¿De qué sirven los recuerdos?

Realmente, si hemos de morir y los recuerdos con nosotros, ¿Para que sirven?

¿Quién recordará mis recuerdos?

Claro que “recuerdos” es un termino confuso, o mejor, demasiado amplio. Hay memorias que podríamos llamar “animales”. Son la acumulación de las experiencias que nos sirven para saber qué ha sido bueno y qué ha sido malo para nuestra personal supervivencia: Dónde está la comida, incluso qué es comida y que es veneno. Qué nos ha producido placer y qué dolor. Los animales superiores disponen de esta clase de memoria, imprescindible para la supervivencia inmediata. Evidentemente estos recuerdos tienen una utilidad innegable.

Hay una segunda clase de recuerdos que sirven para la conservación de la especie. En un sentido amplio son los recuerdos políticos. También los animales superiores y otros inferiores disponen de esta ciencia. Y estos recuerdos, deben ser mucho más importantes, porque la naturaleza, o el demiurgo que la controla, ha dispuesto que se transmitan de un modo mecánico, mucho más fiable que la palabra escrita. Así las abejas, sin ir a ninguna universidad, saben construir panales, libar las flores, defender la colmena con sus aguijones.

Es curioso que esta transmisión matemática o geométrica haya sido negada al hombre que, en cambio, posee el poder de la reflexión: Yo no sé lo que sabían mis ancestros, ni siquiera sé ya lo que supe una vez. El olvido, que es otra forma de recuerdo, el no-recuerdo, el negativo que es uno con todo lo positivo, puede ser también una herramienta de supervivencia: tal vez no seríamos capaces de sobrevivir a la acumulación vívida de todos los dolores experimentados.

Puede que el demiurgo lo haya dispuesto así para que podamos usar, poseer, la libertad. Si no sabemos exactamente que hacer, tenemos que elegir. Grandeza y miseria juntas. Ignorancia y libertad en un extraño binomio. Otro asunto es el condicionamiento de la elección: ¿Condicionan los recuerdos nuestra respuesta?

Desde el siglo de las luces parecemos empeñados en que cada uno sepa más. La sociedad lo necesita para progresar. Pero ese aprendizaje es frustrante porque ya no hay cabeza en la que quepa todo lo que se puede saber. Y además, olvidamos indiscriminadamente. Peor, cuanto mayor es el nivel de lo potencialmente recordable más fácilmente se olvida. Horas de esfuerzo en la juventud para adquirir un saber acaban en la conciencia de que una vez supimos algo y ahora no sabemos nada.

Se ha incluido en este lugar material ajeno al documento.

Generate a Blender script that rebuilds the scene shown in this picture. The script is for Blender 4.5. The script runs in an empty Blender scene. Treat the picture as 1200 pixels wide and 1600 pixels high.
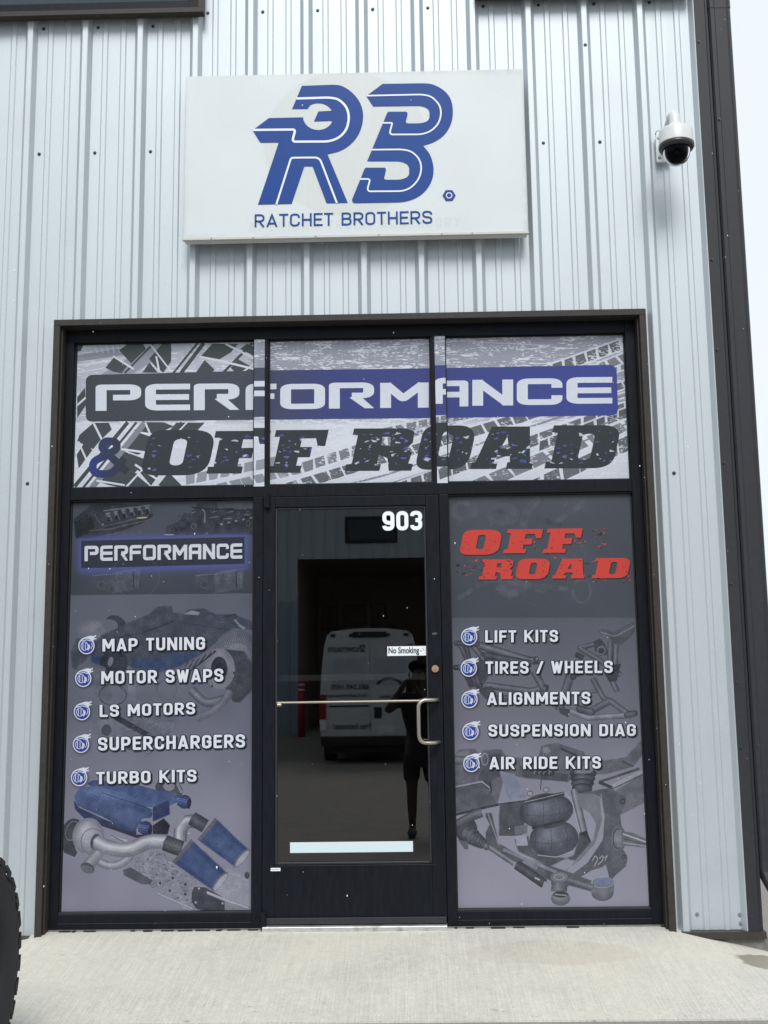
import bpy, bmesh, math, random
import numpy as np
from mathutils import Vector, Matrix

# ---------------------------------------------------------------- camera, sky, sun, exposure
scene = bpy.context.scene
COL = scene.collection
CAM = (1743.8, 1.7106, -5.689, 1.1997, -.0183, .1498, -.0131)   # focal length in photo pixels, position, yaw, pitch, roll
def cam_axes():
    F, cx, cy, cz, yaw, pit, rol = CAM
    f = np.array([math.sin(yaw)*math.cos(pit), math.cos(yaw)*math.cos(pit), math.sin(pit)])
    r = np.array([math.cos(yaw), -math.sin(yaw), 0.]); u = np.cross(r, f); c, s = math.cos(rol), math.sin(rol)
    return c*r+s*u, -s*r+c*u, f
_r, _u, _f = cam_axes()
cd = bpy.data.cameras.new('camera'); cam = bpy.data.objects.new('camera', cd); COL.objects.link(cam)
cd.sensor_fit = 'VERTICAL'; cd.sensor_height = 32; cd.lens = CAM[0]/1600*32; cd.clip_start = .02; cd.clip_end = 400
cam.matrix_world = Matrix(((_r[0], _u[0], -_f[0], CAM[1]), (_r[1], _u[1], -_f[1], CAM[2]), (_r[2], _u[2], -_f[2], CAM[3]), (0, 0, 0, 1)))
scene.camera = cam

SUN_EL, SUN_AZ = math.radians(47), math.radians(160)     # high, from behind the viewer and slightly right
w = bpy.data.worlds.new('World'); scene.world = w; w.use_nodes = True
nt = w.node_tree; nt.nodes.clear(); N = nt.nodes.new; L = nt.links.new
out = N('ShaderNodeOutputWorld'); bg = N('ShaderNodeBackground'); sky = N('ShaderNodeTexSky'); sky.sky_type = 'NISHITA'; sky.sun_disc = False
sky.sun_elevation = SUN_EL; sky.sun_rotation = SUN_AZ; sky.air_density = 1; sky.dust_density = 3
mx = N('ShaderNodeMix'); mx.data_type = 'RGBA'; mx.inputs[0].default_value = .90
tc = N('ShaderNodeTexCoord'); nz = N('ShaderNodeTexNoise'); nz.inputs['Scale'].default_value = 2.2; nz.inputs['Detail'].default_value = 4
cr = N('ShaderNodeMix'); cr.data_type = 'RGBA'; cr.inputs[6].default_value = (8.9, 9.75, 10.5, 1); cr.inputs[7].default_value = (10.2, 10.6, 10.9, 1)
L(tc.outputs['Generated'], nz.inputs['Vector']); L(nz.outputs['Fac'], cr.inputs[0]); L(sky.outputs[0], mx.inputs[6]); L(cr.outputs[2], mx.inputs[7])
L(mx.outputs[2], bg.inputs[0]); bg.inputs[1].default_value = .0585; L(bg.outputs[0], out.inputs[0])
sd = bpy.data.lights.new('sun', 'SUN'); sun = bpy.data.objects.new('sun', sd); COL.objects.link(sun)
sd.energy = 1.5; sd.angle = math.radians(26); sd.color = (1, .97, .93)
sun.rotation_euler = Vector((-.05, 1, -1.05)).to_track_quat('-Z', 'Y').to_euler()
scene.view_settings.view_transform = 'Standard'; scene.view_settings.look = 'None'; scene.view_settings.gamma = 1
scene.view_settings.use_curve_mapping = False; scene.view_settings.exposure = 0.78
scene.render.engine = 'CYCLES'
# ---------------------------------------------------------------- flat print: a small software rasteriser
def homog(src, dst):
    A = []; b = []
    for (x, y), (u, v) in zip(src, dst):
        A.append([x, y, 1, 0, 0, 0, -u*x, -u*y]); b.append(u)
        A.append([0, 0, 0, x, y, 1, -v*x, -v*y]); b.append(v)
    h = np.linalg.solve(np.array(A, float), np.array(b, float))
    return np.append(h, 1).reshape(3, 3)

def happly(H, P):
    P = np.asarray(P, float); q = np.c_[P, np.ones(len(P))] @ H.T
    return q[:, :2]/q[:, 2:3]

def boxblur(a, r):
    r = int(max(1, round(r)))
    for ax in (0, 1):
        for _ in range(2):
            pad = [(0, 0), (0, 0)]; pad[ax] = (r+1, r)
            c = np.cumsum(np.pad(a, pad, mode='edge'), axis=ax)
            n = a.shape[ax]
            a = (np.take(c, range(2*r+1, 2*r+1+n), axis=ax) - np.take(c, range(0, n), axis=ax))/(2*r+1)
    return a

def fillet(pts, r=0.0, n=6, closed=False):
    """round the corners of a polyline; a point may carry its own radius as a third number"""
    out = []; N = len(pts)
    for i, p in enumerate(pts):
        rr = p[2] if len(p) > 2 else r
        P = np.array(p[:2], float)
        if rr <= 0 or (not closed and i in (0, N-1)):
            out.append(tuple(P)); continue
        a = np.array(pts[i-1][:2], float)-P; b = np.array(pts[(i+1) % N][:2], float)-P
        la, lb = np.hypot(*a), np.hypot(*b)
        d = min(rr, la*.5 if (closed or 0 < i-1) else la, lb*.5 if (closed or i+1 < N-1) else lb)
        A = P+a/la*d; B = P+b/lb*d
        for k in range(n+1):
            t = k/n; out.append(tuple((1-t)**2*A+2*t*(1-t)*P+t*t*B))
    return out

def stroke(pts, w, closed=False, cap=False, w2=None):
    """contours (quads and joint discs) of a thick line"""
    P = [np.array(p[:2], float) for p in pts]
    if closed: P.append(P[0])
    C = []; n = len(P)
    for i in range(n-1):
        a, b = P[i], P[i+1]; d = b-a; L = np.hypot(*d)
        if L < 1e-9: continue
        nn = np.array([-d[1], d[0]])/L
        wa = w if w2 is None else w+(w2-w)*i/(n-1); wb = w if w2 is None else w+(w2-w)*(i+1)/(n-1)
        C.append([a+nn*wa/2, b+nn*wb/2, b-nn*wb/2, a-nn*wa/2])
        if i > 0 or closed or cap: C.append(ell(a[0], a[1], wa/2, wa/2, 12))
        if i == n-2 and cap: C.append(ell(b[0], b[1], wb/2, wb/2, 12))
    return C

def ell(cx, cy, rx, ry, n=32, rot=0, a0=0, a1=360):
    t = np.radians(np.linspace(a0, a1, n, endpoint=(a1-a0) < 360)); c, s = math.cos(math.radians(rot)), math.sin(math.radians(rot))
    x, y = rx*np.cos(t), ry*np.sin(t)
    return np.c_[cx+x*c-y*s, cy+x*s+y*c]

def area(c):
    c = np.asarray(c); x, y = c[:, 0], c[:, 1]
    return 0.5*np.sum(x*np.roll(y, -1)-np.roll(x, -1)*y)

def orient(c, s):
    c = np.asarray(c, float)[:, :2]
    return c if area(c)*s > 0 else c[::-1]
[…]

El recuerdo político es deleznable: se nos desgasta según lo usamos, como los nombres de la “Filosofía del espíritu” de Hegel, pero ese desgastarse no produce algo de naturaleza superior. ¿O si?

Por último hay otra clase de recuerdos. Son aquellos que han dejado los sentimientos, que, a su vez, son también sentimientos en sí. Estos son los absolutamente inútiles. No sólo no valen para conservar nuestra vida animal sino que a veces la destruyen. No valen para construir una sociedad más estable. Pero quizás son los recuerdos más auténticos, los más humanos. Una parte de la vertiente estética del espíritu; los que dan su color definitivo al “gnoseyon”, ese plano inclinado virtual sobre el que caen los recuerdos y por el que se deslizan camino del olvido, dejando tras su viscosidad colores iridiscentes cuyo reflejo es la conciencia de nuestra individualidad pensante.

Esos “recuerdos de sentimientos” tienen vocación de eternidad. Quieren vivir sin el recordante, sin memoria. Y de este deseo de pervivencia nace el arte: un grito desgarrado que se deshace de la voz que lo profiere, que quiere transmitir sin límites, para el que el genio sólo lo fue un momento y desapareció.

Esta vibración tiene sus armónicos, los exabruptos de los no-genios, a los que la belleza de todo tiempo y todo lugar les está vedada. Menores. Pero entrañables.

Valdría la pena que todos diéramos libertad a esas partes de nos, que nos parecen hijos pero no son sino un eco de una realidad más profunda en la que nuestra identidad adquiere su verdadera importancia, es decir ninguna.